* Given problem *
Leave out all pictures and give back precisely the lines from the line with "What Blender Python" to the line with "ROAD_Z = -0.10", including those two lines.

>> Start Records shown

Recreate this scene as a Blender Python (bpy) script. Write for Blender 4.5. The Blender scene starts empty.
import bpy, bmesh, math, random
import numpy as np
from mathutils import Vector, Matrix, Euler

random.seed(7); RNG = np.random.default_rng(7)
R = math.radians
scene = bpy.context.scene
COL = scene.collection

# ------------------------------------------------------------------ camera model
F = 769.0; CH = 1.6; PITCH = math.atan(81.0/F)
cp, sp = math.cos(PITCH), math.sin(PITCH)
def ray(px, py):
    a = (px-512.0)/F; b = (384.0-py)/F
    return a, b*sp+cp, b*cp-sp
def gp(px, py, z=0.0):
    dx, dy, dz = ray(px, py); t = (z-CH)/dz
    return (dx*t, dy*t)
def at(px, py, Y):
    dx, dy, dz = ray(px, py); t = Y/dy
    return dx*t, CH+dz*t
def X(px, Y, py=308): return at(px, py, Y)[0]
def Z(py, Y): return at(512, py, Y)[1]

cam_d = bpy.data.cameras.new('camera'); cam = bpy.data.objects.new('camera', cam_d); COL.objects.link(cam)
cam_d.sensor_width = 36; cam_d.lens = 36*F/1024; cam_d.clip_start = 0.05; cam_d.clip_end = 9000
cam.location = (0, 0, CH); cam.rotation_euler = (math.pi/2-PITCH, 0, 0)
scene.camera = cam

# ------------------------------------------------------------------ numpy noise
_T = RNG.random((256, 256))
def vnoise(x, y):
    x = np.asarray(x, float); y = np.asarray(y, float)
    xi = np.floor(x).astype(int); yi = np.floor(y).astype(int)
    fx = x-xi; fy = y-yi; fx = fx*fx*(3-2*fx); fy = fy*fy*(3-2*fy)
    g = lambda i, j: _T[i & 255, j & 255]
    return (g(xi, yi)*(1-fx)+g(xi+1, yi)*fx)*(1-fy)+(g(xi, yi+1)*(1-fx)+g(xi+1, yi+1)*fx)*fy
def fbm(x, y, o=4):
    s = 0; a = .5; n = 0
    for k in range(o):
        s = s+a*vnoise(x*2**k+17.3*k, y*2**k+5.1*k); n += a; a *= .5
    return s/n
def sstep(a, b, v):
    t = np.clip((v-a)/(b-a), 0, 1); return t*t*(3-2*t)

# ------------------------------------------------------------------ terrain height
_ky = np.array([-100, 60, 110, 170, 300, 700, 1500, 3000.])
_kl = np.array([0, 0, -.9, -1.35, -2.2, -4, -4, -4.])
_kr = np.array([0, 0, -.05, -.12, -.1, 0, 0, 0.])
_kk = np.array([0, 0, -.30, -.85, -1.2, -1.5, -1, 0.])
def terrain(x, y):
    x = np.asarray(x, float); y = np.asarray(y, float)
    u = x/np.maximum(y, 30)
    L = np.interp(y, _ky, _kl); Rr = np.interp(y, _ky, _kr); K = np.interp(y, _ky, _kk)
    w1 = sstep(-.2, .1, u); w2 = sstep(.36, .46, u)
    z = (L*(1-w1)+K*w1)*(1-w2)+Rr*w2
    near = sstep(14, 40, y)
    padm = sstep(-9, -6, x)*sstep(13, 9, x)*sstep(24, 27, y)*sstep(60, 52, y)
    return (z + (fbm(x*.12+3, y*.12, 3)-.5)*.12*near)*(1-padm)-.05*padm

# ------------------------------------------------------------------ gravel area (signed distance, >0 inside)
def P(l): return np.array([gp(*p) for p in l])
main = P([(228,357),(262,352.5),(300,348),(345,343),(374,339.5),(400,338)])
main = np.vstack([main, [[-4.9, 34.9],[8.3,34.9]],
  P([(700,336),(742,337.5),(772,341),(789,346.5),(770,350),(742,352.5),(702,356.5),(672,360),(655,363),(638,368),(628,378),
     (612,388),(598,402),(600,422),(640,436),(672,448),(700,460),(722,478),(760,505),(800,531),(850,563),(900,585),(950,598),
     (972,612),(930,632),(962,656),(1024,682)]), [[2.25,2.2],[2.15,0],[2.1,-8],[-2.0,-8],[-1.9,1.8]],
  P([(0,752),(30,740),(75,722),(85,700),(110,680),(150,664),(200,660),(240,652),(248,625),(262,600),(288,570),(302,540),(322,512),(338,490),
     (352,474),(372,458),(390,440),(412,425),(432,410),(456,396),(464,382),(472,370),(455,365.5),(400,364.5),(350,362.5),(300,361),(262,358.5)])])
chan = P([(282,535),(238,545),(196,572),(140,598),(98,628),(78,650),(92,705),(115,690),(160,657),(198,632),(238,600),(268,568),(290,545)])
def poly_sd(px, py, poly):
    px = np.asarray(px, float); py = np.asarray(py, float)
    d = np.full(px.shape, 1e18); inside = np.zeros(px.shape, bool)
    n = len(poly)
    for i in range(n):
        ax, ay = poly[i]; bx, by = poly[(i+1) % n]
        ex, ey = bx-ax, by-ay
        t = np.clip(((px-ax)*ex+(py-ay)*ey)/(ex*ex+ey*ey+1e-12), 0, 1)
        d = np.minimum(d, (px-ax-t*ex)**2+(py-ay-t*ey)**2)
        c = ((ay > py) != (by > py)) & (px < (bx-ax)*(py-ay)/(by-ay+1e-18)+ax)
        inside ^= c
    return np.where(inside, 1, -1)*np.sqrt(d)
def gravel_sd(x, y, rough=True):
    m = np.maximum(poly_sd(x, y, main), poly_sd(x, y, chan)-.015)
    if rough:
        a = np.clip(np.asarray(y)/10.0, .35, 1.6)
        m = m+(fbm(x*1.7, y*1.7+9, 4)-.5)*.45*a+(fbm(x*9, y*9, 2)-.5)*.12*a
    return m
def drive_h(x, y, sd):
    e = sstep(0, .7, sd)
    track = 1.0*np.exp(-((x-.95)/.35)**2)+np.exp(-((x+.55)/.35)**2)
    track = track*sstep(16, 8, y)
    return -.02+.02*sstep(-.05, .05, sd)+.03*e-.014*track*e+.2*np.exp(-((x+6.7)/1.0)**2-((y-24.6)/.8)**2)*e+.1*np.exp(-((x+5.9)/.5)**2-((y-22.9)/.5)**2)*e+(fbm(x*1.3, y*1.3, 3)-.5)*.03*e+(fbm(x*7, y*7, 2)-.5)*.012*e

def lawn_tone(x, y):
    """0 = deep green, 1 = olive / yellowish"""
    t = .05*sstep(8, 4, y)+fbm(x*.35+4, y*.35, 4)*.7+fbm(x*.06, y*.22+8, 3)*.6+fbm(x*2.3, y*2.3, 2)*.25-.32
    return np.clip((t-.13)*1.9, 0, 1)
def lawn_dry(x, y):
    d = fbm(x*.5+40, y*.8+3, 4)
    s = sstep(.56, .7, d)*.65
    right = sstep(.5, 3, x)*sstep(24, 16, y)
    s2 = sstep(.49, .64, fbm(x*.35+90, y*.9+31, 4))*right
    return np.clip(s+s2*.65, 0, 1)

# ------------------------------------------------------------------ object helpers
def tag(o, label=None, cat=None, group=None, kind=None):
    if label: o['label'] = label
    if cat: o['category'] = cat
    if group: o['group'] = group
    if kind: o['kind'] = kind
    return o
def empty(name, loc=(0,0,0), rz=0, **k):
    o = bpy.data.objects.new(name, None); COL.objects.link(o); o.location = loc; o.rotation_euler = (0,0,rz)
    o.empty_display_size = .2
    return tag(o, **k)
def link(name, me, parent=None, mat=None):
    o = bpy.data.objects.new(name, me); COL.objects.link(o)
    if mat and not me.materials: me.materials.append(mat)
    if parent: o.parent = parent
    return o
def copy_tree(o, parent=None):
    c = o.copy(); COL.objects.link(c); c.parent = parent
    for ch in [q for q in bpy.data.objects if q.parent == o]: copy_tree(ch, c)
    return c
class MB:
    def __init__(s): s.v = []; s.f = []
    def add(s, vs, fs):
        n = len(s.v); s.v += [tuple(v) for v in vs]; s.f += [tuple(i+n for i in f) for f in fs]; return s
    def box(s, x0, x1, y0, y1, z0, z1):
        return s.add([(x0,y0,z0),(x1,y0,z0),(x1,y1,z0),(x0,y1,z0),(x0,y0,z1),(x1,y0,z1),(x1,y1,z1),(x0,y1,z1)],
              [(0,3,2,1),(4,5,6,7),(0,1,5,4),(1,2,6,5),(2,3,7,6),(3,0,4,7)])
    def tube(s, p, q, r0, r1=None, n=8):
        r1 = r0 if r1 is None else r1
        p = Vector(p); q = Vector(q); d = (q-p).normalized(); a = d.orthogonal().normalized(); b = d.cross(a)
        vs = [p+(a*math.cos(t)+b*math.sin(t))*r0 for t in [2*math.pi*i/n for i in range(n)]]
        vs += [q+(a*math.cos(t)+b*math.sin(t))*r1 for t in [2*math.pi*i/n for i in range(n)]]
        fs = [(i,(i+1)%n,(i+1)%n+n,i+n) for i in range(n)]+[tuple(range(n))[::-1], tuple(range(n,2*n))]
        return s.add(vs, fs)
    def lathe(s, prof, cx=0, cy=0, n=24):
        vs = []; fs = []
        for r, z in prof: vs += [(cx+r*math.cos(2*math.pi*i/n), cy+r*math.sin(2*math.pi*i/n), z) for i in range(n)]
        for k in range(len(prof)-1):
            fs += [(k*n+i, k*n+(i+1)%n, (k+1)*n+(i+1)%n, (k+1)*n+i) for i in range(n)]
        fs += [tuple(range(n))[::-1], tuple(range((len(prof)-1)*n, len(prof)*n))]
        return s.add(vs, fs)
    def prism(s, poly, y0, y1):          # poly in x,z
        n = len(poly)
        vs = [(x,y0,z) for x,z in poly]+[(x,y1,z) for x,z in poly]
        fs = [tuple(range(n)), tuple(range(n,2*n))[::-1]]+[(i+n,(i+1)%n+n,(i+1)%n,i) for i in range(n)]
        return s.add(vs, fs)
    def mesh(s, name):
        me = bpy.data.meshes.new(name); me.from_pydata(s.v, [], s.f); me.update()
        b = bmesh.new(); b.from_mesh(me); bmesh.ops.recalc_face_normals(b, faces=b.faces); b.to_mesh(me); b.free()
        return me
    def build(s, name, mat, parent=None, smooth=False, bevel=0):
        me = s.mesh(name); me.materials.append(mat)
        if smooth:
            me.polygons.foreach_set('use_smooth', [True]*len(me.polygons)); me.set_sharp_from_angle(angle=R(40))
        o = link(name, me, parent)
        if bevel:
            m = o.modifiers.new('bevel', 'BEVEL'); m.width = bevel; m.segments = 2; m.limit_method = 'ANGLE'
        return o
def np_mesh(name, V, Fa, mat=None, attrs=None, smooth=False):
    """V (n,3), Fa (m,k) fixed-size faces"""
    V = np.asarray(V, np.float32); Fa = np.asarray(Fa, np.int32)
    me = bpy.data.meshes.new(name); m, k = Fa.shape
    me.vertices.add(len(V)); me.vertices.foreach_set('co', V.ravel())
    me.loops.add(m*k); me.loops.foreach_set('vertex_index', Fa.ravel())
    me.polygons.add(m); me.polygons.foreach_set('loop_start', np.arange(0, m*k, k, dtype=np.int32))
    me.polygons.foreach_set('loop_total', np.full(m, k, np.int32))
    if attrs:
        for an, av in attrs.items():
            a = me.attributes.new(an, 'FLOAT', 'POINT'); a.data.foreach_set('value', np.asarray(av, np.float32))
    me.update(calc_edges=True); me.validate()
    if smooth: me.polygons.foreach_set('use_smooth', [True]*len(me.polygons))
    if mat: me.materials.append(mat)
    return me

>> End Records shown
>> Start Records shown

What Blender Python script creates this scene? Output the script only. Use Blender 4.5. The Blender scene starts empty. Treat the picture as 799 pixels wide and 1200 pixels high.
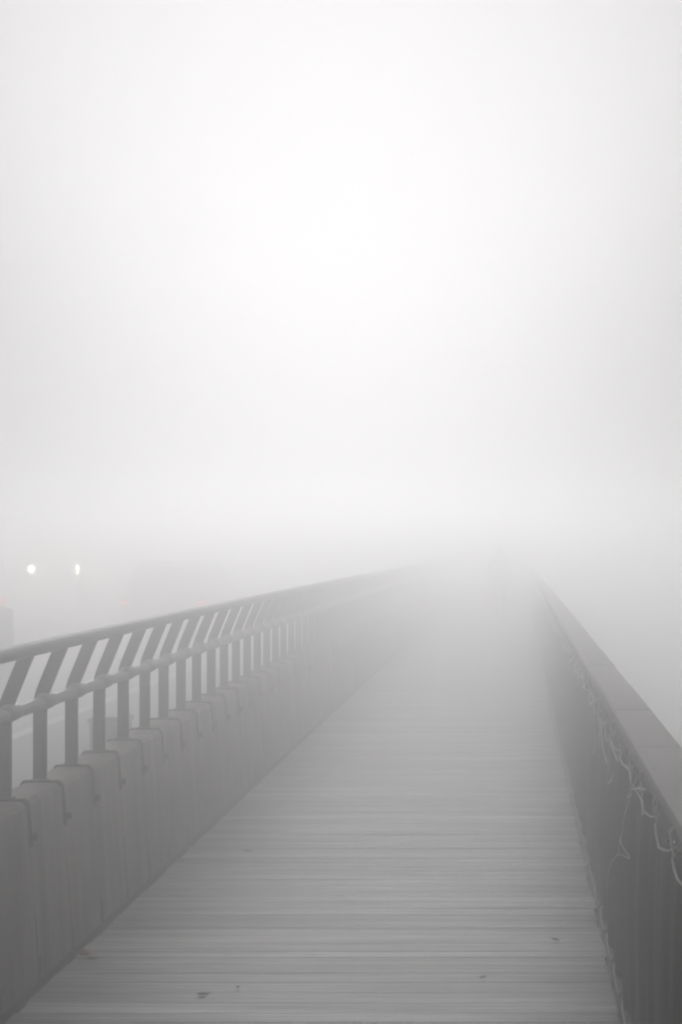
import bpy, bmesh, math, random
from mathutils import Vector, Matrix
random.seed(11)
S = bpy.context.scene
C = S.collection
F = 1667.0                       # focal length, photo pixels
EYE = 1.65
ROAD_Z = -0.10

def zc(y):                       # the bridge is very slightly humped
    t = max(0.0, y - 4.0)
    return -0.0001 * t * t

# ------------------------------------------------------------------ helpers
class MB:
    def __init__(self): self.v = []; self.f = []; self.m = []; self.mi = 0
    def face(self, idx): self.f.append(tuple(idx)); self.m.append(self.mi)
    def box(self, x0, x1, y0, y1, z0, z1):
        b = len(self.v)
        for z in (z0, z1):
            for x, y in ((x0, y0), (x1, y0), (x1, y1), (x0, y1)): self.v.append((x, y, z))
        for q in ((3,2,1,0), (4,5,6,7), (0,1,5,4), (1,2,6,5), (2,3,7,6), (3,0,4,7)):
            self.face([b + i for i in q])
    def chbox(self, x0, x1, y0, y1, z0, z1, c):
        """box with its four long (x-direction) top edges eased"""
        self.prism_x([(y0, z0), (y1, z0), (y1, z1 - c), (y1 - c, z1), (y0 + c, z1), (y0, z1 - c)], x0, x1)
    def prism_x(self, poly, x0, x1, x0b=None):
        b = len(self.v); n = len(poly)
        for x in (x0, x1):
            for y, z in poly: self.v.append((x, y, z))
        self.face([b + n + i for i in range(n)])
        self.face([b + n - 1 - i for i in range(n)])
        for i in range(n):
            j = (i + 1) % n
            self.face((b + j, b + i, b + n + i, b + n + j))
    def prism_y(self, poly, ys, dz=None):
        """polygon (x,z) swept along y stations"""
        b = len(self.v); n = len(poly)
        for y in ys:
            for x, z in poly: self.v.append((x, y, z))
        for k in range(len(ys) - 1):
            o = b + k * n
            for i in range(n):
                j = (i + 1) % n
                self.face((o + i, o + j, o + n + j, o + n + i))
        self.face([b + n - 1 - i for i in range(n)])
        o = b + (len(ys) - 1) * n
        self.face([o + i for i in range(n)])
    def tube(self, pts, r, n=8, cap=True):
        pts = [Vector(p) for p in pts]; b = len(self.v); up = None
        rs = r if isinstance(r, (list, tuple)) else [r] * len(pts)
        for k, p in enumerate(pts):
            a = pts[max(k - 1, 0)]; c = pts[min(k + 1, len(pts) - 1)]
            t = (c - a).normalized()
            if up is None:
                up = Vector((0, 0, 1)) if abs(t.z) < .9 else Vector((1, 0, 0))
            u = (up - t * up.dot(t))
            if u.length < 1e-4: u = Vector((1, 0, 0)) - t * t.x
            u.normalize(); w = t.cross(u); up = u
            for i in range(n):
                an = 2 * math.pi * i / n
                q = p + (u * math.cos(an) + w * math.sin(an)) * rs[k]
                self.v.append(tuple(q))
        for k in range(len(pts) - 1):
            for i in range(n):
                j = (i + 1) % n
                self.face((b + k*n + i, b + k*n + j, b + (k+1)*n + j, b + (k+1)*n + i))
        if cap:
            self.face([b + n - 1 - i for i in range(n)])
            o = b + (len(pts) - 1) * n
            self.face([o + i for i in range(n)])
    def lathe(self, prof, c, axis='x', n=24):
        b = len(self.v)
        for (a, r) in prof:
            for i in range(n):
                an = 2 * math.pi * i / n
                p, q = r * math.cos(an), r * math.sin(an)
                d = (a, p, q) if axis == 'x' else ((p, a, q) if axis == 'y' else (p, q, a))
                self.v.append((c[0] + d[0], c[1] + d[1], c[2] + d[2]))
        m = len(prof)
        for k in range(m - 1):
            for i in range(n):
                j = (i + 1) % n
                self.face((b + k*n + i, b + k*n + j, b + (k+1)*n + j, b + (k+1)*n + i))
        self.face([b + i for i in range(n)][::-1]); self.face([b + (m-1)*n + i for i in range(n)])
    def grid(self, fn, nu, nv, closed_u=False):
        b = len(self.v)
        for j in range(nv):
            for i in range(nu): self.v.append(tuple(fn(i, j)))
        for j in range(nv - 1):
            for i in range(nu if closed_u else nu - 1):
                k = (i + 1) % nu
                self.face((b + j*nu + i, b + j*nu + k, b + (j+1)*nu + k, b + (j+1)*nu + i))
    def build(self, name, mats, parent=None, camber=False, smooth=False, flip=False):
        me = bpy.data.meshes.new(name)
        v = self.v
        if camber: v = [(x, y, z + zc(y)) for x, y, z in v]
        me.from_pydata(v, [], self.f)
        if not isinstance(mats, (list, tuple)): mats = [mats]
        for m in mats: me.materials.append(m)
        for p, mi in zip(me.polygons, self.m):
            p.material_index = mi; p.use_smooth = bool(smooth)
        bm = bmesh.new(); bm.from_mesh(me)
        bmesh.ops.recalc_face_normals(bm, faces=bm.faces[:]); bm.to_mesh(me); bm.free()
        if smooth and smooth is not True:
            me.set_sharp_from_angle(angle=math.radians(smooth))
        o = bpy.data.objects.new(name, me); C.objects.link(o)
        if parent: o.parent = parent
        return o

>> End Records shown

* Answer below *
What Blender Python script creates this scene? Output the script only. Use Blender 4.5. The Blender scene starts empty. Treat the picture as 799 pixels wide and 1200 pixels high.
import bpy, bmesh, math, random
from mathutils import Vector, Matrix
random.seed(11)
S = bpy.context.scene
C = S.collection
F = 1667.0                       # focal length, photo pixels
EYE = 1.65
ROAD_Z = -0.10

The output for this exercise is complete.